Este tipo de prácticas representó el culmen de una asociación inapropiada entre el poder político y el poder económico. El financiamiento ilegal de las campañas electorales, la política del escándalo, las campañas negras pagadas por particulares para favorecer al régimen fueron devueltos con creces a través de las condonaciones de impuestos, dañando con ello el erario de la nación y, sin duda, alimentando el clima de corrupción y de tráfico de influencias en la administración pública federal.
Quienes, con el presidente de la República, somos conscientes de la urgencia de terminar con este tipo de prácticas para permitir que en México impere un verdadero Estado de Derecho no sólo apoyamos, sino que también nos congratulamos con la reforma impulsada por el Ejecutivo federal para proscribir la facultad presidencial de condonar impuestos, con lo cual se reducirá la evasión fiscal y, al mismo tiempo, se garantizará una mayor recaudación hacendaria. Lo siguiente será llevar a cabo un ejercicio responsable del gasto público, con transparencia y rendición de cuentas.
Lo anterior definitivamente significará el fin del Estado benefactor fiscal, aquel que sólo benefició a un puñado de grandes consorcios, cuyos dueños, amigos del poder político, engrosaron sus bolsillos a costa de la reducción del siempre escaso presupuesto público federal; una triste paráfrasis de la mala práctica de dar más a quienes más tienen.
A la luz de estos hechos, es posible verificar que en nuestro país los gobiernos anteriores no cumplieron con la eficiencia recaudatoria o fiscal. Por otro lado, tampoco adelgazaron el aparato burocrático; es decir, el conservadurismo mexicano alimentó un régimen de corrupción e impunidad, que fue denominado por algunos como “capitalismo de cuates”.
Si bien el Estado benefactor fiscal o capitalismo de cuates fue bastante generoso con los privilegiados del poder económico, con el contribuyente de a pie fue totalmente inmisericorde: célebre es ya el concepto de “contribuyentes cautivos”. A estos últimos se aplicó mano dura so pretexto de la necesidad incuestionable de mayores recursos; no olvidamos el cuantioso aumento del IVA, que pasó del 10 al 15 por ciento, ni la pesada carga fiscal que se heredó a partir del Fobaproa durante el último sexenio priista del siglo pasado, así como tampoco el “gasolinazo” de la pasada administración.
El problema de la recaudación fiscal ha sido una constante en México desde su propia fundación, incluso desde la época virreinal.
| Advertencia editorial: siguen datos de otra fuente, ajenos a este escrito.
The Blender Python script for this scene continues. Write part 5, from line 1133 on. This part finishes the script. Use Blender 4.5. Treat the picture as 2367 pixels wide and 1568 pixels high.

El cobro de impuestos ha derivado en un asunto bastante complejo, y con mayor razón, al ser la nuestra una sociedad históricamente desigual, alejada de la transparencia y la rendición de cuentas. Fue un verdadero enigma conocer en qué y cómo se gastaron los recursos del erario en los gobiernos anteriores.
Todas y todos debemos celebrar la iniciativa de la 4T para terminar con el inequitativo esquema de favoritismos, pues es una clara señal de la sana separación entre el poder político y el poder económico y redundará en el fortalecimiento de las finanzas públicas, de la democracia y del Estado de derecho.